> _What you will do_: Using the data below, repeat all of it precisely.

> _Data extract_:
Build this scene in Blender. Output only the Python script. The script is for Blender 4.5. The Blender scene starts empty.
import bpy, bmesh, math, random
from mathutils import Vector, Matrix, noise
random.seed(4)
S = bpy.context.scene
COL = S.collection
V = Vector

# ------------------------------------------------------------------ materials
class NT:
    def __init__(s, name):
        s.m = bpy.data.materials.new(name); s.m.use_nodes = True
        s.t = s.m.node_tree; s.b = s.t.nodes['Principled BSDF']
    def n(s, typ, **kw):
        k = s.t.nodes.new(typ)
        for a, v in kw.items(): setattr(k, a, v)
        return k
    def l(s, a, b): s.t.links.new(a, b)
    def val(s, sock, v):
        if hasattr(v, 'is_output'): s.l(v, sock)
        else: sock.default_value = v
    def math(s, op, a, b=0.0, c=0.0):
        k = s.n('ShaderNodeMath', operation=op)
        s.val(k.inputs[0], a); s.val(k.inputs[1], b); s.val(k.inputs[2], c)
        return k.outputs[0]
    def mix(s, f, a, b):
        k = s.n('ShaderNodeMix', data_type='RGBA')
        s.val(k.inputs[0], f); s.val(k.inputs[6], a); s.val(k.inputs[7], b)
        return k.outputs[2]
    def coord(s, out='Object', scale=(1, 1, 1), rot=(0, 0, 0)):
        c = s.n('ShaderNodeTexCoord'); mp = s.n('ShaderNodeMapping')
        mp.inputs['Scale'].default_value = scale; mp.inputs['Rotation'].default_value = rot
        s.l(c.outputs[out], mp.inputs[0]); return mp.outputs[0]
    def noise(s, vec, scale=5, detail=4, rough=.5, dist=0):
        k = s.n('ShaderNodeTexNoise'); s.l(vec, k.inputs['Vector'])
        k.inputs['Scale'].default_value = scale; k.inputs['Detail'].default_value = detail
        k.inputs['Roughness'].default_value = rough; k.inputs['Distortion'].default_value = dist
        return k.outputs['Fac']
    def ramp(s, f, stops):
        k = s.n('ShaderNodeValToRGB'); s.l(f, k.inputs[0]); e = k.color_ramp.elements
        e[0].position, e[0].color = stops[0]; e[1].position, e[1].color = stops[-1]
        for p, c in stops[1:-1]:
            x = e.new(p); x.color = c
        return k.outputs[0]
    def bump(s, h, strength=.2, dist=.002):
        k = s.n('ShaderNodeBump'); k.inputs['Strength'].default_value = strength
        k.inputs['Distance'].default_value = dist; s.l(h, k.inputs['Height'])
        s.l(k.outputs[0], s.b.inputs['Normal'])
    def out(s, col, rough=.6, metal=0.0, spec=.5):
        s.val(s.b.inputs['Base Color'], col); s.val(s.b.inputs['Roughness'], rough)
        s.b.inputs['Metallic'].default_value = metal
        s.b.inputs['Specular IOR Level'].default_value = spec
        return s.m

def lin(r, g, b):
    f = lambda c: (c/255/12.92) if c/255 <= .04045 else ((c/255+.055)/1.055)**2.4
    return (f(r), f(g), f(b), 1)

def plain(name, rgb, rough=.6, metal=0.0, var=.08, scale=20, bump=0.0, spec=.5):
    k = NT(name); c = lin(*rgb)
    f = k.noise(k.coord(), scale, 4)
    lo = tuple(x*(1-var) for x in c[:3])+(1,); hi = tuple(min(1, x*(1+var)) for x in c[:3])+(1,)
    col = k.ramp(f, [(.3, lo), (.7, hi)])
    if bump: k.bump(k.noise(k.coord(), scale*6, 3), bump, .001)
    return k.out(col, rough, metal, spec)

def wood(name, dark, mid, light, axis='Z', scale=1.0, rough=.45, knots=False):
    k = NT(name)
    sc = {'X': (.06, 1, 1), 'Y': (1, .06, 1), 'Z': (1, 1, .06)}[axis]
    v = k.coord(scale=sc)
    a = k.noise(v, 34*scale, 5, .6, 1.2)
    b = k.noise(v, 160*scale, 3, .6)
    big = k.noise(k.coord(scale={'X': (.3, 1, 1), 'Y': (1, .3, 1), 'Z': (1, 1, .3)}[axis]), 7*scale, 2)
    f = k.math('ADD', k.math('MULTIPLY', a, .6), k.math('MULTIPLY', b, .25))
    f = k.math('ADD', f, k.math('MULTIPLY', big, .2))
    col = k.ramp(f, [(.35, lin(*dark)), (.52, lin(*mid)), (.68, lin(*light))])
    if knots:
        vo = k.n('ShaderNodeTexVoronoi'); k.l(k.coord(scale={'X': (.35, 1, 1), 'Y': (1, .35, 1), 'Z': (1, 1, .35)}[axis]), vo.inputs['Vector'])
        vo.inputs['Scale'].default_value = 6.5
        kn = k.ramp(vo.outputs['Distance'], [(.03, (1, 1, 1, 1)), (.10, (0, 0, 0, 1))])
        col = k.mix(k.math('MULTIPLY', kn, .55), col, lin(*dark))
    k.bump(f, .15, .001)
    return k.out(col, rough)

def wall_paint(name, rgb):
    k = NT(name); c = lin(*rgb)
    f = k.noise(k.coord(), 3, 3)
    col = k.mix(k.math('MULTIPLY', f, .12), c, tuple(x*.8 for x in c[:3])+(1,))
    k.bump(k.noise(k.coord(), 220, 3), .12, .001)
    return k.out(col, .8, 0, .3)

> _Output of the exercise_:
Build this scene in Blender. Output only the Python script. The script is for Blender 4.5. The Blender scene starts empty.
import bpy, bmesh, math, random
from mathutils import Vector, Matrix, noise
random.seed(4)
S = bpy.context.scene
COL = S.collection
V = Vector

# ------------------------------------------------------------------ materials
class NT:
    def __init__(s, name):
        s.m = bpy.data.materials.new(name); s.m.use_nodes = True
        s.t = s.m.node_tree; s.b = s.t.nodes['Principled BSDF']
    def n(s, typ, **kw):
        k = s.t.nodes.new(typ)
        for a, v in kw.items(): setattr(k, a, v)
        return k
    def l(s, a, b): s.t.links.new(a, b)
    def val(s, sock, v):
        if hasattr(v, 'is_output'): s.l(v, sock)
        else: sock.default_value = v
    def math(s, op, a, b=0.0, c=0.0):
        k = s.n('ShaderNodeMath', operation=op)
        s.val(k.inputs[0], a); s.val(k.inputs[1], b); s.val(k.inputs[2], c)
        return k.outputs[0]
    def mix(s, f, a, b):
        k = s.n('ShaderNodeMix', data_type='RGBA')
        s.val(k.inputs[0], f); s.val(k.inputs[6], a); s.val(k.inputs[7], b)
        return k.outputs[2]
    def coord(s, out='Object', scale=(1, 1, 1), rot=(0, 0, 0)):
        c = s.n('ShaderNodeTexCoord'); mp = s.n('ShaderNodeMapping')
        mp.inputs['Scale'].default_value = scale; mp.inputs['Rotation'].default_value = rot
        s.l(c.outputs[out], mp.inputs[0]); return mp.outputs[0]
    def noise(s, vec, scale=5, detail=4, rough=.5, dist=0):
        k = s.n('ShaderNodeTexNoise'); s.l(vec, k.inputs['Vector'])
        k.inputs['Scale'].default_value = scale; k.inputs['Detail'].default_value = detail
        k.inputs['Roughness'].default_value = rough; k.inputs['Distortion'].default_value = dist
        return k.outputs['Fac']
    def ramp(s, f, stops):
        k = s.n('ShaderNodeValToRGB'); s.l(f, k.inputs[0]); e = k.color_ramp.elements
        e[0].position, e[0].color = stops[0]; e[1].position, e[1].color = stops[-1]
        for p, c in stops[1:-1]:
            x = e.new(p); x.color = c
        return k.outputs[0]
    def bump(s, h, strength=.2, dist=.002):
        k = s.n('ShaderNodeBump'); k.inputs['Strength'].default_value = strength
        k.inputs['Distance'].default_value = dist; s.l(h, k.inputs['Height'])
        s.l(k.outputs[0], s.b.inputs['Normal'])
    def out(s, col, rough=.6, metal=0.0, spec=.5):
        s.val(s.b.inputs['Base Color'], col); s.val(s.b.inputs['Roughness'], rough)
        s.b.inputs['Metallic'].default_value = metal
        s.b.inputs['Specular IOR Level'].default_value = spec
        return s.m

def lin(r, g, b):
    f = lambda c: (c/255/12.92) if c/255 <= .04045 else ((c/255+.055)/1.055)**2.4
    return (f(r), f(g), f(b), 1)

def plain(name, rgb, rough=.6, metal=0.0, var=.08, scale=20, bump=0.0, spec=.5):
    k = NT(name); c = lin(*rgb)
    f = k.noise(k.coord(), scale, 4)
    lo = tuple(x*(1-var) for x in c[:3])+(1,); hi = tuple(min(1, x*(1+var)) for x in c[:3])+(1,)
    col = k.ramp(f, [(.3, lo), (.7, hi)])
    if bump: k.bump(k.noise(k.coord(), scale*6, 3), bump, .001)
    return k.out(col, rough, metal, spec)

def wood(name, dark, mid, light, axis='Z', scale=1.0, rough=.45, knots=False):
    k = NT(name)
    sc = {'X': (.06, 1, 1), 'Y': (1, .06, 1), 'Z': (1, 1, .06)}[axis]
    v = k.coord(scale=sc)
    a = k.noise(v, 34*scale, 5, .6, 1.2)
    b = k.noise(v, 160*scale, 3, .6)
    big = k.noise(k.coord(scale={'X': (.3, 1, 1), 'Y': (1, .3, 1), 'Z': (1, 1, .3)}[axis]), 7*scale, 2)
    f = k.math('ADD', k.math('MULTIPLY', a, .6), k.math('MULTIPLY', b, .25))
    f = k.math('ADD', f, k.math('MULTIPLY', big, .2))
    col = k.ramp(f, [(.35, lin(*dark)), (.52, lin(*mid)), (.68, lin(*light))])
    if knots:
        vo = k.n('ShaderNodeTexVoronoi'); k.l(k.coord(scale={'X': (.35, 1, 1), 'Y': (1, .35, 1), 'Z': (1, 1, .35)}[axis]), vo.inputs['Vector'])
        vo.inputs['Scale'].default_value = 6.5
        kn = k.ramp(vo.outputs['Distance'], [(.03, (1, 1, 1, 1)), (.10, (0, 0, 0, 1))])
        col = k.mix(k.math('MULTIPLY', kn, .55), col, lin(*dark))
    k.bump(f, .15, .001)
    return k.out(col, rough)

def wall_paint(name, rgb):
    k = NT(name); c = lin(*rgb)
    f = k.noise(k.coord(), 3, 3)
    col = k.mix(k.math('MULTIPLY', f, .12), c, tuple(x*.8 for x in c[:3])+(1,))
    k.bump(k.noise(k.coord(), 220, 3), .12, .001)
    return k.out(col, .8, 0, .3)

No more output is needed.